§ TASK DESCRIPTION
Reproduce each line of the material precisely.

§ DATA EXCERPT
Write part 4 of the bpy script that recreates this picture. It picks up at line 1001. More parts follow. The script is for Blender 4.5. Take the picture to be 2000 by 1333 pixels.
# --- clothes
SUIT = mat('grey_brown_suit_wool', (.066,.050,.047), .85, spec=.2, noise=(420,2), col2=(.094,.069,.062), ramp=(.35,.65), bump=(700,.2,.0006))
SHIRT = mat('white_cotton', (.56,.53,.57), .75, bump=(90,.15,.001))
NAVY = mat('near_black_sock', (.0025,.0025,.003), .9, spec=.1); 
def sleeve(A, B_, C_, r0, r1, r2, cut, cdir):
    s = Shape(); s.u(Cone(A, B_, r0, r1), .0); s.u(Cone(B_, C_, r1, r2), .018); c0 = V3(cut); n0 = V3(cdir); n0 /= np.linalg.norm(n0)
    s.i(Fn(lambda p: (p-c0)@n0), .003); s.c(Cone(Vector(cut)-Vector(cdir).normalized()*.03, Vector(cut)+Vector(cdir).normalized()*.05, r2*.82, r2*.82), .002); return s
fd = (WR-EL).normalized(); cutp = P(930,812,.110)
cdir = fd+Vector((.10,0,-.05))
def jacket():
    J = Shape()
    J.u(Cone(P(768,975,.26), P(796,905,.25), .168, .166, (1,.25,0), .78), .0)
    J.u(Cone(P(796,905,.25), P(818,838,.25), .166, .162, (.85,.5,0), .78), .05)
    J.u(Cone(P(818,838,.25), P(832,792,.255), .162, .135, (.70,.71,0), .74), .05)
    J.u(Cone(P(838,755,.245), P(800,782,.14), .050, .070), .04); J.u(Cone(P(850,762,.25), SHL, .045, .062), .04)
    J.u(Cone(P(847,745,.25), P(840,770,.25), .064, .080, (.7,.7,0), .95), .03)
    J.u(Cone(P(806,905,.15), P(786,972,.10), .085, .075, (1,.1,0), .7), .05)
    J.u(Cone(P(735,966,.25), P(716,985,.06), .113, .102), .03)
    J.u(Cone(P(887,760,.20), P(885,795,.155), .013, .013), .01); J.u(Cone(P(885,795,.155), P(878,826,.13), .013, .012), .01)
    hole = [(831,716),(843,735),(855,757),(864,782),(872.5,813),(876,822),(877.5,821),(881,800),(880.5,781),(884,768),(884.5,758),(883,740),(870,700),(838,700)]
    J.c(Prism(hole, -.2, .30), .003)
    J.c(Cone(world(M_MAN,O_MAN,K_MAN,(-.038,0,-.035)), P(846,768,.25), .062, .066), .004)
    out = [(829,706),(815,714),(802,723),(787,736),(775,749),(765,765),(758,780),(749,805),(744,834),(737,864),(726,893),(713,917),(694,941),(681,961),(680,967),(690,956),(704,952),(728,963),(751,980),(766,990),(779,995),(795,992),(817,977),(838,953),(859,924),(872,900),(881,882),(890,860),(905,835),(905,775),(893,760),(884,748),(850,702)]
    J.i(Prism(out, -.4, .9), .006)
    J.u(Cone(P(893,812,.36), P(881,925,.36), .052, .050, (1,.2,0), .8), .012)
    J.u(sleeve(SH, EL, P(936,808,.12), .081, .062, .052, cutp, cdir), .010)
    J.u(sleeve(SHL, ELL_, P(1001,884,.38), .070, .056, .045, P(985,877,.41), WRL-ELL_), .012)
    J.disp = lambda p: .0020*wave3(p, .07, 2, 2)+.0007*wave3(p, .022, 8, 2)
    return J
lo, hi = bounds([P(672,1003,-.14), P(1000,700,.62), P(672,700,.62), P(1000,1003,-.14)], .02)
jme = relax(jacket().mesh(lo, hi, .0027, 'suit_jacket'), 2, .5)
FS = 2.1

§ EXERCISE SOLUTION
Write part 4 of the bpy script that recreates this picture. It picks up at line 1001. More parts follow. The script is for Blender 4.5. Take the picture to be 2000 by 1333 pixels.
# --- clothes
SUIT = mat('grey_brown_suit_wool', (.066,.050,.047), .85, spec=.2, noise=(420,2), col2=(.094,.069,.062), ramp=(.35,.65), bump=(700,.2,.0006))
SHIRT = mat('white_cotton', (.56,.53,.57), .75, bump=(90,.15,.001))
NAVY = mat('near_black_sock', (.0025,.0025,.003), .9, spec=.1); 
def sleeve(A, B_, C_, r0, r1, r2, cut, cdir):
    s = Shape(); s.u(Cone(A, B_, r0, r1), .0); s.u(Cone(B_, C_, r1, r2), .018); c0 = V3(cut); n0 = V3(cdir); n0 /= np.linalg.norm(n0)
    s.i(Fn(lambda p: (p-c0)@n0), .003); s.c(Cone(Vector(cut)-Vector(cdir).normalized()*.03, Vector(cut)+Vector(cdir).normalized()*.05, r2*.82, r2*.82), .002); return s
fd = (WR-EL).normalized(); cutp = P(930,812,.110)
cdir = fd+Vector((.10,0,-.05))
def jacket():
    J = Shape()
    J.u(Cone(P(768,975,.26), P(796,905,.25), .168, .166, (1,.25,0), .78), .0)
    J.u(Cone(P(796,905,.25), P(818,838,.25), .166, .162, (.85,.5,0), .78), .05)
    J.u(Cone(P(818,838,.25), P(832,792,.255), .162, .135, (.70,.71,0), .74), .05)
    J.u(Cone(P(838,755,.245), P(800,782,.14), .050, .070), .04); J.u(Cone(P(850,762,.25), SHL, .045, .062), .04)
    J.u(Cone(P(847,745,.25), P(840,770,.25), .064, .080, (.7,.7,0), .95), .03)
    J.u(Cone(P(806,905,.15), P(786,972,.10), .085, .075, (1,.1,0), .7), .05)
    J.u(Cone(P(735,966,.25), P(716,985,.06), .113, .102), .03)
    J.u(Cone(P(887,760,.20), P(885,795,.155), .013, .013), .01); J.u(Cone(P(885,795,.155), P(878,826,.13), .013, .012), .01)
    hole = [(831,716),(843,735),(855,757),(864,782),(872.5,813),(876,822),(877.5,821),(881,800),(880.5,781),(884,768),(884.5,758),(883,740),(870,700),(838,700)]
    J.c(Prism(hole, -.2, .30), .003)
    J.c(Cone(world(M_MAN,O_MAN,K_MAN,(-.038,0,-.035)), P(846,768,.25), .062, .066), .004)
    out = [(829,706),(815,714),(802,723),(787,736),(775,749),(765,765),(758,780),(749,805),(744,834),(737,864),(726,893),(713,917),(694,941),(681,961),(680,967),(690,956),(704,952),(728,963),(751,980),(766,990),(779,995),(795,992),(817,977),(838,953),(859,924),(872,900),(881,882),(890,860),(905,835),(905,775),(893,760),(884,748),(850,702)]
    J.i(Prism(out, -.4, .9), .006)
    J.u(Cone(P(893,812,.36), P(881,925,.36), .052, .050, (1,.2,0), .8), .012)
    J.u(sleeve(SH, EL, P(936,808,.12), .081, .062, .052, cutp, cdir), .010)
    J.u(sleeve(SHL, ELL_, P(1001,884,.38), .070, .056, .045, P(985,877,.41), WRL-ELL_), .012)
    J.disp = lambda p: .0020*wave3(p, .07, 2, 2)+.0007*wave3(p, .022, 8, 2)
    return J
lo, hi = bounds([P(672,1003,-.14), P(1000,700,.62), P(672,700,.62), P(1000,1003,-.14)], .02)
jme = relax(jacket().mesh(lo, hi, .0027, 'suit_jacket'), 2, .5)
FS = 2.1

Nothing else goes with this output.